About 30 supporters of Malaysia's hardline Islamic party protested outside the British embassy in Kuala Lumpur chanting "Destroy Salman Rushdie" and "Destroy Britain".

"This has tainted the whole knighthood, the whole hall of fame of the British system," the party's treasurer Hatta Ramli told reporters.

Afghanistan's Taleban insurgents also condemned the knighthood for the "apostate" writer.

In London, Beckett told a news conference the award to Rushdie "is part of the pattern, that people who are members of the Muslim faith are very much part of our whole, wider community ... and they receive honours in this country in just the same way as any other citizen."

"Untimely"

Home Secretary Reid, answering a question after a lecture in New York, said that there were also films which had been considered offensive to Christians and Jews.

"We have to be sensitive to the views of people of religion, people who have very strong views," he said.
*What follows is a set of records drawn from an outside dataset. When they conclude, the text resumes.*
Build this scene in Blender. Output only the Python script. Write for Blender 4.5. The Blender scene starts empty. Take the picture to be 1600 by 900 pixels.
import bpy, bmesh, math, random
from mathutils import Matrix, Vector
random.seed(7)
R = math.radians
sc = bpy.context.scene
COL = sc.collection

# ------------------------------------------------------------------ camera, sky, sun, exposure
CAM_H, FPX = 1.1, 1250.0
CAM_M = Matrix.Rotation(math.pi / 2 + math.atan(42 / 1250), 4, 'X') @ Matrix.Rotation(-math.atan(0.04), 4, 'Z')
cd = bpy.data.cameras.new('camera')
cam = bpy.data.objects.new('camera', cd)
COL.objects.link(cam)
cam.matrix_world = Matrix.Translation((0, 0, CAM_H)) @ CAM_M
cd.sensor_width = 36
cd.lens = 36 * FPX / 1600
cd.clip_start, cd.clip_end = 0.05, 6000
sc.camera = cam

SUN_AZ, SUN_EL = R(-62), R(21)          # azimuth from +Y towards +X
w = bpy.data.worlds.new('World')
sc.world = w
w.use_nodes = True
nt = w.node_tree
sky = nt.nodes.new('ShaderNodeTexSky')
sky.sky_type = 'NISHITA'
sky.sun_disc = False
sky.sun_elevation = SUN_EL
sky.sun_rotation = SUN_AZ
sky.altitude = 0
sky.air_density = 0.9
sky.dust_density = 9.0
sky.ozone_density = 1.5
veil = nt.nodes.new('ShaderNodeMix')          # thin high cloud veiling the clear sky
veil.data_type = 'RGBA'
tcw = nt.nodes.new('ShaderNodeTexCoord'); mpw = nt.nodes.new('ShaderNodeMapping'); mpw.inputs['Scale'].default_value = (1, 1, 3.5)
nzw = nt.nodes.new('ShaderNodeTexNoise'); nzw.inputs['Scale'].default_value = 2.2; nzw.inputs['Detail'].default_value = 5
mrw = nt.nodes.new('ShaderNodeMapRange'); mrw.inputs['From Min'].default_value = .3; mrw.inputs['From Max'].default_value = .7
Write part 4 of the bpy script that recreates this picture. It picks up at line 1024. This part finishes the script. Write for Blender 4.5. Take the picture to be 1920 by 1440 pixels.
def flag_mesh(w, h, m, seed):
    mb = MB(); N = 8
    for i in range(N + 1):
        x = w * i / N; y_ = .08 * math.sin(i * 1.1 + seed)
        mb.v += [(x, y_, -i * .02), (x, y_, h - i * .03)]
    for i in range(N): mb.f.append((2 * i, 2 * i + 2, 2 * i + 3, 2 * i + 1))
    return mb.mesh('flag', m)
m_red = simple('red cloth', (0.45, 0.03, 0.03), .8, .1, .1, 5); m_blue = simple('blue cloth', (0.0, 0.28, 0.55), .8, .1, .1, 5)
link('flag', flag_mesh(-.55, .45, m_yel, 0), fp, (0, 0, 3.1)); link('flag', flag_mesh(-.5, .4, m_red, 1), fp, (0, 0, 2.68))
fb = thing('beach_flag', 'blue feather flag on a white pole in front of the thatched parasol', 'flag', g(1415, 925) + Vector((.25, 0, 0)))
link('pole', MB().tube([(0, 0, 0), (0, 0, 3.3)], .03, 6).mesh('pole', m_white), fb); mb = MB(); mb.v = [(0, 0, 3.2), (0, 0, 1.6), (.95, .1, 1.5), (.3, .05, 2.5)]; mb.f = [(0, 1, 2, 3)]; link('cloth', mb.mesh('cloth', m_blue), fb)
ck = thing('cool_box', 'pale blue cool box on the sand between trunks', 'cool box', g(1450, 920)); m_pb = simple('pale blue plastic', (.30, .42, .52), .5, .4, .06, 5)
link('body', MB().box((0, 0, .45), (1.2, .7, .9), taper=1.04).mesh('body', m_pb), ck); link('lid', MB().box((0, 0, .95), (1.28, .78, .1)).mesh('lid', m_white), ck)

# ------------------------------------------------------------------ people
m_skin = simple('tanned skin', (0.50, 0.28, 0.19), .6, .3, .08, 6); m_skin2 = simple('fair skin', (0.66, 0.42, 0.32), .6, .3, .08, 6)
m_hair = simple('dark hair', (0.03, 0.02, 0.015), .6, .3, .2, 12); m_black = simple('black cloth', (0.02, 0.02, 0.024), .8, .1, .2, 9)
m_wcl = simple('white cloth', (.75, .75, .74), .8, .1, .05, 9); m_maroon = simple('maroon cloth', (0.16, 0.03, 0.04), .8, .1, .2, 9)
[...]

"But I think that we all appreciate that in the long run our protection of the right to express your views in literature, argument, politics, is of over-riding political value to our societies," Reid said.

The Pakistani parliament adopted a resolution on Monday deploring the knighthood, and the religious affairs minister said the honour could be used to justify suicide bombings. He later said he did not mean such attacks would be justified.

The late Iranian supreme leader, Ayatollah Ruhollah Khomeini, issued a fatwa death warrant against Rushdie in 1989, forcing him into hiding for nine years.

In 1998 Iran's government formally distanced itself from the fatwa death warrant issued by Khomeini, but hardline groups in Iran regularly renew the call for his murder, saying Khomeini's fatwa is irrevocable.

Iraqi Foreign Minister Hoshiyar Zebari said during a visit to London that the award was "untimely". "I think it would be used by many quarters to exploit this issue outside this context," he said, standing by Beckett's side at a news conference.